As if all this isn’t stupid enough, Mammy has some sort of vision of Scarlett marrying Rhett and their child dying.  This is in early 1861.  Mammy didn’t even know that Rhett existed until Scarlett decided to dress up in the green curtains to go and visit him, after the war.  She never met him at the Twelve Oaks barbecue.  Or, if she did, it was only in passing.  She doesn’t know who he is when Scarlett says she’s going to get the money from “Rhett”.

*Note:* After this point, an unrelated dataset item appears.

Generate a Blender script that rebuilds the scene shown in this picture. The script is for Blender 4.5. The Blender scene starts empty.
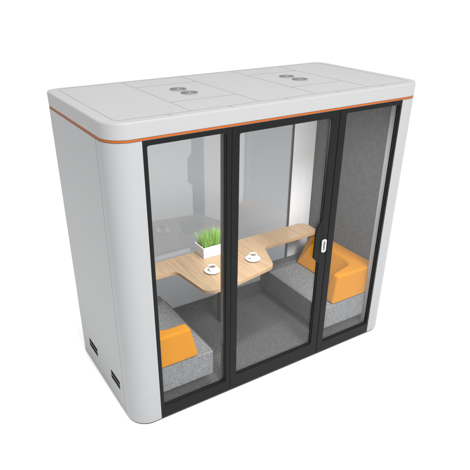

And the book was meant to be about Mammy, not about the O’Haras!  On top of all this, most of the second half of the book, from Ellen’s marriage onwards, is narrated by Mammy, and it’s all in “I’se gwine …” dialect.  Now, I know that views differ as to whether or not it’s appropriate to write an African-American character as speaking or thinking in … I think the term “Ebonics” is used now.  But I personally am not keen on it.   We don’t see Solange speaking or thinking in Franglais.  I’d rather have had things in standard English.  That’s my view: other people’s may differ.  And we just lost who Mammy was … Mammy would never, ever have let either Ellen or Scarlett behave like that.  She would have known what they were up to, and stopped it.

And where was her story?  Once she was back with Solange, all she was doing was being the Robillards’/O’Haras’ Mammy.  The point of this book was meant to be to show that she was so much more than that.

It was a good idea.  But it was certainly not a good book.  Don’t bother reading this.  It’s really not worth it.